**Short task:**
Search the entries below. Return every line that has "part" in it.

**Listed records:**
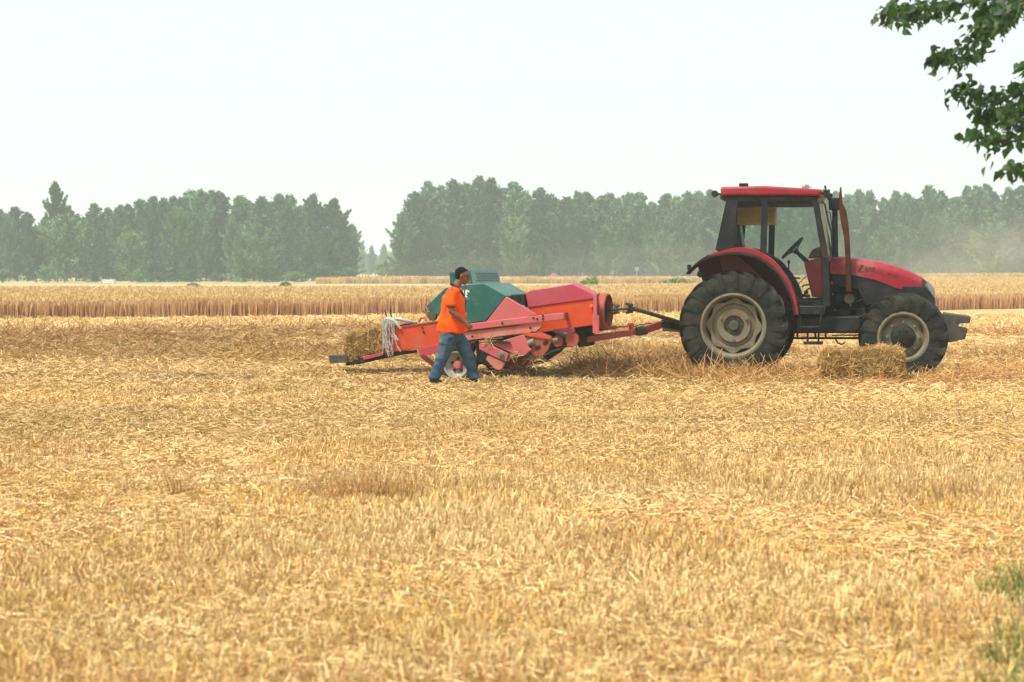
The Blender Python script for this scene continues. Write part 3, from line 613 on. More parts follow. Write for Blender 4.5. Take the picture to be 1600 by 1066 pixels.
def tyre(mb, Rr, w, rim, lugs, lugh, c, side=1):
    h = w / 2
    pr = [(rim, -h * .72), (rim + .03, -h * .9), (rim + (Rr - rim) * .45, -h), (Rr - lugh - .05, -h * .93), (Rr - lugh - .012, -h * .78), (Rr - lugh, -h * .4), (Rr - lugh, h * .4), (Rr - lugh - .012, h * .78), (Rr - lugh - .05, h * .93), (rim + (Rr - rim) * .45, h), (rim + .03, h * .9), (rim, h * .72)]
    mb.lathe(pr, c, 64, closed=True)
    for s in (-1, 1):
        for i in range(lugs):
            a0 = 2 * math.pi * (i + (.5 if s > 0 else 0)) / lugs; st_ = []
            for t, y, r0, r1 in ((0, -.04, Rr - lugh - .01, Rr), (.55, .5, Rr - lugh - .01, Rr - .002), (1, .97, Rr - lugh - .05, Rr - .018), (1.12, 1.03, Rr - lugh - .15, Rr - .075), (1.16, 1.02, Rr - lugh - .22, Rr - lugh - .16)):
                a = a0 + t * .62 * w / Rr * side; hw = (.021 + .008 * t) / Rr * 1.25
                for q, r in ((a - hw, r0), (a - hw, r1), (a + hw, r1), (a + hw, r0)): st_.append((c[0] + r * math.cos(q), c[1] + s * h * y, c[2] + r * math.sin(q)))
            fs = [(4 * j + m_, 4 * j + (m_ + 1) % 4, 4 * j + 4 + (m_ + 1) % 4, 4 * j + 4 + m_) for j in range(4) for m_ in range(4)] + [(0, 1, 2, 3), (16, 17, 18, 19)]
            mb.add(st_, fs)
    return mb
def wheel(name, cx, cz, side, Rr, w, rimr, lugs, front=False):
    """side -1 near, +1 far; y0 = outer face"""
    yo = side * .93; yc = yo - side * w / 2; s = side
    rf = lambda r, q, i: r
    hub = MB(); k = rimr / .5
    sc = 8 if not front else 6
    wav = lambda r, q, i: r * (1 + (.055 * math.cos(sc * q + .4) if i in (4, 5) else 0))
    y = lambda v: v * s
    if not front:
        pr = [(.0, y(-.06)), (.155 * k, y(-.06)), (.17 * k, y(.0)), (.265 * k, y(.01)), (.405 * k, y(-.035)), (.445 * k, y(-.035)), (.445 * k, y(-.06)), (.26 * k, y(-.06))]
        wav = lambda r, q, i: r * (1 + (.05 * math.cos(sc * q + .4) if i in (5, 6) else 0))
        pr = [(.0, y(-.05)), (.15 * k, y(-.05)), (.165 * k, y(.0)), (.262 * k, y(.012)), (.285 * k, y(-.03)), (.335 * k, y(-.05)), (.355 * k, y(-.01)), (.415 * k, y(-.012)), (.415 * k, y(-.035)), (.3 * k, y(-.09))]
        wav = lambda r, q, i: r * (1 + (.062 * math.cos(sc * q + .4) if i in (7, 8) else 0))
    else:
        pr = [(.0, y(.02)), (.20 * k, y(.02)), (.235 * k, y(-.0)), (.30 * k, y(.012)), (.345 * k, y(.0)), (.43 * k, y(-.03)), (.43 * k, y(-.055)), (.3 * k, y(-.06))]
        wav = lambda r, q, i: r * (1 + (.06 * math.cos(sc * q + .4) if i in (5, 6) else 0))
    c = (cx, yc + s * w * .22, cz)
    wh = MB().lathe(pr, c, 96, rf=wav).build(name, 'rim' if not front else 'rimg', tr, smooth=True)
    ty = tyre(MB(), Rr, w, rimr, lugs, .045 if not front else .036, (cx, yc, cz), -1).build('tyre', 'rubber', wh, smooth=True)
    h = w / 2
    MB().lathe([(rimr + .012, s * h * .80), (rimr + .022, s * h * .90), (rimr - .012, s * h * .92), (rimr - .03, s * h * .80), (rimr - .05, s * h * .55), (rimr - .06, 0), (rimr - .05, -s * h * .55), (rimr - .02, -s * h * .85), (rimr + .01, -s * h * .8), (rimr + .0, 0)], (cx, yc, cz), 72, closed=True).build('rim', 'rim', wh, smooth=True)
    MB().lathe([(rimr - .052, s * h * .2), (.05, s * h * .12), (.05, s * h * .0), (rimr - .054, -s * h * .1)], (cx, yc, cz), 40).build('rim_gap_shade', 'dark', wh, smooth=True)  # dark ring added behind the disc as painted shade in the rim gaps
    hb = MB()
    if not front:
        hb.lathe([(0, y(.05)), (.07 * k, y(.05)), (.082 * k, y(.03)), (.085 * k, y(-.04)), (.148 * k, y(-.045))], c, 32)
        for i in range(8):
            a = i * math.pi / 4 + .2; hb.lathe([(0, y(-.02)), (.016, y(-.02)), (.016, y(-.05))], (c[0] + .115 * k * math.cos(a), c[1], c[2] + .115 * k * math.sin(a)), 6)
    else:
        hb.lathe([(0, y(.12)), (.15 * k, y(.115)), (.235 * k, y(.07)), (.255 * k, y(.015))], c, 32)
        for i in range(6):
            a = i * math.pi / 3; hb.lathe([(0, y(.125)), (.016, y(.125)), (.016, y(.08))], (c[0] + .15 * k * math.cos(a), c[1], c[2] + .15 * k * math.sin(a)), 6)
    hb.build('hub', 'dark' if front else 'olive', wh, smooth=True)
    nb = MB()
    for i in range(3 if not front else 8):
        a = R(30 + 120 * i) if not front else i * math.pi / 4; rr = (.232 if not front else .325) * k
        nb.lathe([(0, y(.045)), (.02, y(.045)), (.026, y(.0))], (c[0] + rr * math.cos(a), c[1], c[2] + rr * math.sin(a)), 10)
    nb.build('bolts', 'rim', wh, smooth=True)
    return wh
NY = -.93
cx, cz = T.XZ(1145.3, 509.4, NY); RR = .85
czr = RR - .03; fx_, fz_ = T.XZ(1411, 527, NY); RF = .665; czf = RF - .03
print('REAR', cx, cz, 'FRONT', fx_, fz_)
for s in (-1, 1):
    wheel('rear_wheel', cx, cz, s, RR, .46, .485, 20)
    wheel('front_wheel', fx_, fz_, s, RF, .38, .36, 17, True)
# axles and chassis
MB().bar((cx, -.75, cz), (cx, .75, cz), .30, .30).bar((cx, -.45, cz), (cx, .45, cz), .42, .42).build('rear_axle', 'dark', tr, .04)
MB().bar((fx_, -.7, fz_ - .02), (fx_, .7, fz_ - .02), .16, .2).bar((fx_ - .06, 0, fz_ - .05), (fx_ + .06, 0, fz_ + .3), .3, .3).build('front_axle', 'dark', tr, .03)
b = MB().prism(poly(T, [(1190, 470), (1345, 462), (1440, 470), (1440, 512), (1345, 521), (1190, 521)], -.24), -.24, .24)
b.box((T.XZ(1285, 500, -.3)[0], 0, T.XZ(1285, 500, -.3)[1]), (.7, .62, .34)).build('transmission', 'dark', tr, .03)
b = MB().prism(poly(T, [(1297, 430), (1342, 432), (1400, 446), (1440, 455), (1440, 480), (1345, 500), (1297, 500)], -.27), -.27, .27)
for px, py, sx, sz in ((1315, 466, .16, .12), (1333, 474, .12, .2), (1318, 488, .2, .1), (1345, 490, .14, .16), (1306, 450, .1, .12)):
    x_, z_ = T.XZ(px, py, -.34); b.box((x_, -.31, z_), (sx, .10, sz))
b.tube([T.P(1300, 470, -.36), T.P(1322, 478, -.38), T.P(1348, 468, -.36)], .018).tube([T.P(1302, 505, -.38), T.P(1340, 500, -.38), T.P(1356, 488, -.36)], .022)
b.build('engine', 'dark', tr, .012)
MB().lathe([(0, -.06), (.075, -.06), (.075, .06), (0, .06)], T.P(1327, 467, -.40), 20).build('oil_filter', 'iron', tr, smooth=True)
bb = MB()
for px, py in ((1300, 442), (1301, 460), (1305, 485), (1329, 477)): bb.lathe([(0, -.012), (.014, -.01), (.014, .01)], T.P(px, py, -.44), 8)
bb.build('bolts', 'rim', tr)
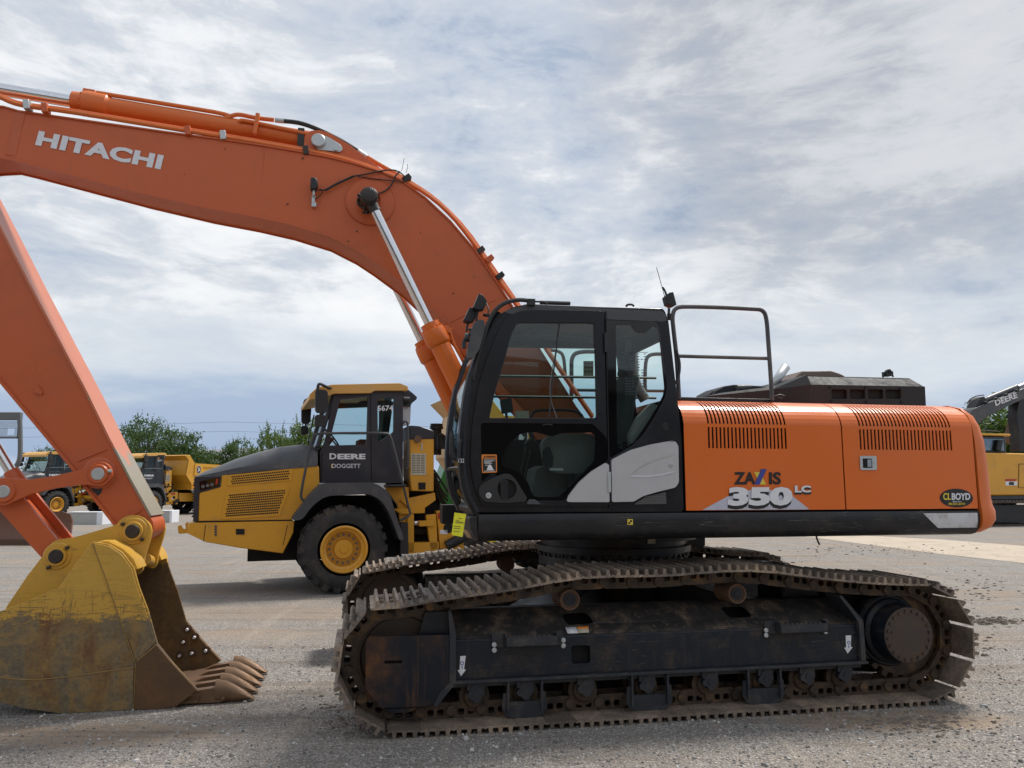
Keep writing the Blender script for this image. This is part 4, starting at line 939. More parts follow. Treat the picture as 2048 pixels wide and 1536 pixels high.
# flanges (thin lips standing proud of the web)
def lip(pts, name, dzz, wid=.016, th=.013):
    for sg in (-1, 1):
        b = MB(); ss = []
        for i, (u, z) in enumerate(pts):
            a = Vector(pts[max(i-1, 0)]); e = Vector(pts[min(i+1, len(pts)-1)]); t = (e-a).normalized(); nn = Vector((-t.y, t.x))*th*dzz
            w = taper(u); y0 = vm+sg*(w-.002); y1 = vm+sg*(w+wid)
            ss.append([Vector((u, y0, z)), Vector((u, y1, z)), Vector((u+nn.x, y1, z+nn.y)), Vector((u+nn.x, y0, z+nn.y))])
        b.loft(ss); b.build(name, 'boom', boom, smooth=20)
lip(top, 'top_flange', 1); lip(bot, 'bottom_flange', -1)
# weld seams
for (a, c) in (((530,292),(515,430)), ((52,222),(30,314)), ((990,600),(886,652))):
    b = MB(); w = taper(on(*a, vb0)[0]); p, q = P3(*a, vm-w), P3(*c, vm-w); b.tube([p+Vector((0,-.001,0)), q+Vector((0,-.001,0))], .0045, n=6, smooth=0); b.build('weld_seam', 'boom', boom)
b = MB(); w = taper(on(40, 270, vb0)[0]); b.plate(PO([(33,222),(51,224),(32,313),(12,309)], vm-w), vm-w-.006, vm-w+.002); b.build('reinforcing_plate', 'armo', boom)
# boss where the boom cylinders attach
cb = P3(741, 402, vm-.25); 
b = MB(); b.lathe([(-.004, .235), (.004, .235), (.008, .228), (.002, .220), (.002, .10), (.06, .09)], cb, (0, -1, 0), 48); b.build('pin_boss', 'boom', boom, smooth=30)
# lettering
vt = lambda u, z: vm-taper(u)-.002
w0 = taper(on(200, 300, vb0)[0]); v_t = vm-w0
lettering('HITACHI', on(70,290,v_t), on(322,341,v_t), on(78,261,v_t), v_t, 'white', 'lettering', boom, bold=.048, depth=.002, face=lambda u, z: vm-taper(u)-.010, spacing=1.05)
# ---- boom cylinders
vcn = 1.17
pa = P3(738, 397, vcn)                              # upper pin, near side
sl = Vector((on(909, 750, vcn)[0]-pa.x, 0, on(909, 750, vcn)[1]-pa.z)).normalized()
hd = P3(862, 646, vcn); Lh = (hd-pa).length
for vv in (vcn, 2*vm-vcn):
    sgn = 1 if vv < vm else -1
    A = Vector((pa.x, vv, pa.z)); Hh = A+sl*Lh
    b = MB(); b.cyl(A+sl*.10, A+sl*(Lh+.9), .047, n=24); rod = b.build('boom_cylinder_rod', 'chrome', EX)
    b = MB(); b.lathe([(-.08, .0), (-.08, .075), (-.075, .082), (.075, .082), (.08, .075), (.08, 0)], A, (0, 1, 0), 28); b.cyl(A, A+sl*.14, .06, .052, n=20); b.build('rod_eye', 'darkpin', rod)
    b = MB(); q = A-Vector((0, sgn*.085, 0)); b.lathe([(-.02, .0), (-.02, .05), (-.01, .068), (0, .07), (.03, .07), (.03, 0)], q, (0, sgn, 0), 18); b.cyl(A, A+Vector((0, sgn*.35, 0)), .052, n=18); b.build('boom_pin', 'darkpin', rod)
    b = MB(); b.lathe([(0, .05), (0, .088), (.055, .088), (.06, .098), (.07, .108), (.11, .112), (.20, .112), (.215, .104), (.23, .092), (1.15, .090), (1.15, 0)], Hh, sl, 32)
    e1 = sl.orthogonal().normalized(); e2 = sl.cross(e1)
    for k in range(14):
        a = 2*math.pi*k/14; c = Hh+sl*.058+(e1*math.cos(a)+e2*math.sin(a))*.092; b.cyl(c-sl*.012, c+sl*.01, .012, n=8)
    b.tube([Hh+sl*.10+Vector((.14, 0, .05)), Hh+sl*.18+Vector((.13, 0, .0)), Hh+sl*.42+Vector((.15, 0, .0)), Hh+sl*.55+Vector((.12, 0, .0)), Hh+sl*.95+Vector((.11, 0, 0))], .016, n=8)
    b.obox(Hh+sl*.10+Vector((.12, 0, .04)), (.08, .06, .05), (0, .5, 0))
    b.build('boom_cylinder', 'orange', EX)
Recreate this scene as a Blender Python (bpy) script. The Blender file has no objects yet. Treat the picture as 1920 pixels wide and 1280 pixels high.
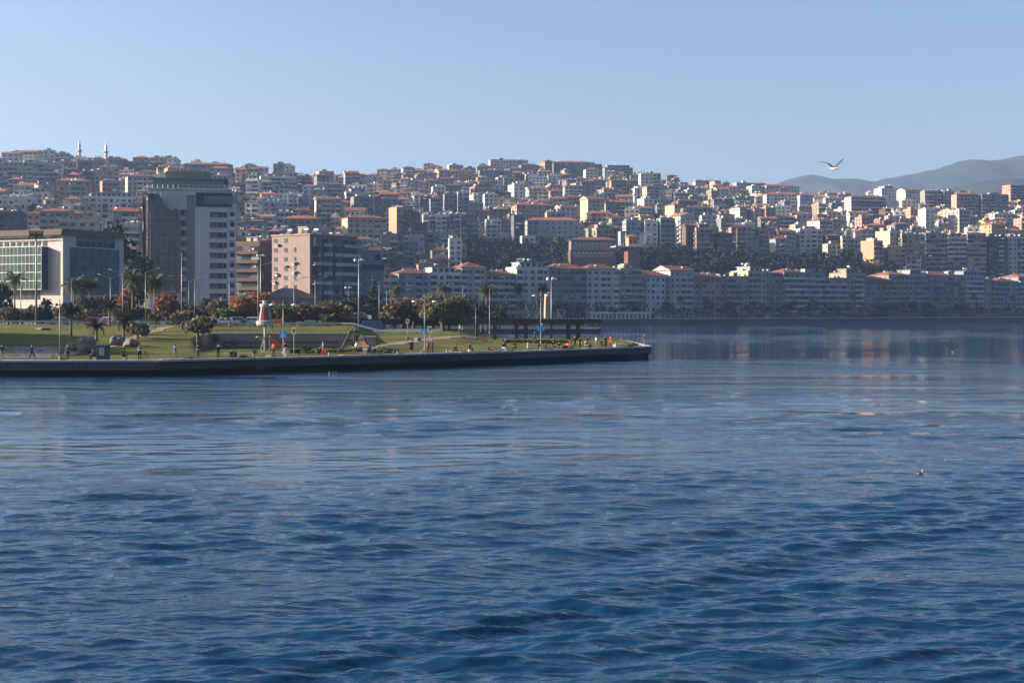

**Problem solution:**
The Blender Python script for this scene continues. Write part 3, from line 613 on. More parts follow. Write for Blender 4.5. Take the picture to be 1600 by 1066 pixels.
Keep writing the Blender script for this image. This is part 4, starting at line 939. More parts follow. Treat the picture as 2048 pixels wide and 1536 pixels high.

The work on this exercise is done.